As a matter of fact, it is clear from an observer on the pavement that the block is in fact remaining completely stationary relative to the road. You can almost imagine it floating in mid air and the bus just moving away from underneath it.
So in this case, due to the lack of friction between the floor of the bus and the ice block, the block does not even notice the bus moving off.
The same thing happens to the upper half of a person's body. Their feat can be considered to be like a rigid metal pole welded to the floor - firmly held in place by a strong friction force. But as you move up the body, this frictional force is transmitted less and less between vertebrae and other bones. By the time we consider our head, it is very weakly supported - just the muscles in our neck.
So it is clear that the further up our body we go, the more our body behaves more like the ice cube. That is to say that it is not being "pushed backwards" by the bus, but merely remaining more and more fixed in place relative to the road.
Of course, we are not just a pile of bones - our muscles are trying their hardest to keep our head and arms above our feat and not lag behind, so to speak. It is now clear why we subconsciously step back, and why people get whiplash.

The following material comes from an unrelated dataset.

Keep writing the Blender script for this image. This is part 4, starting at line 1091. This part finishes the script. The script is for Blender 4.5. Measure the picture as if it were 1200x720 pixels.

We step back to try and help our muscles - give them more of a structure to push off and keep our hips moving forward with the bus, and people get whiplash when the muscles in the neck aren't strong enough to keep our wobbly head moving along with the rest of our body - the head stays still and our body is jerked forwards/backwards. Note that the head is not experiencing a force when someone gets whiplash, it is experiencing an absence of a force as the person's body gets pulled along by the bus / car in a harsh period of acceleration.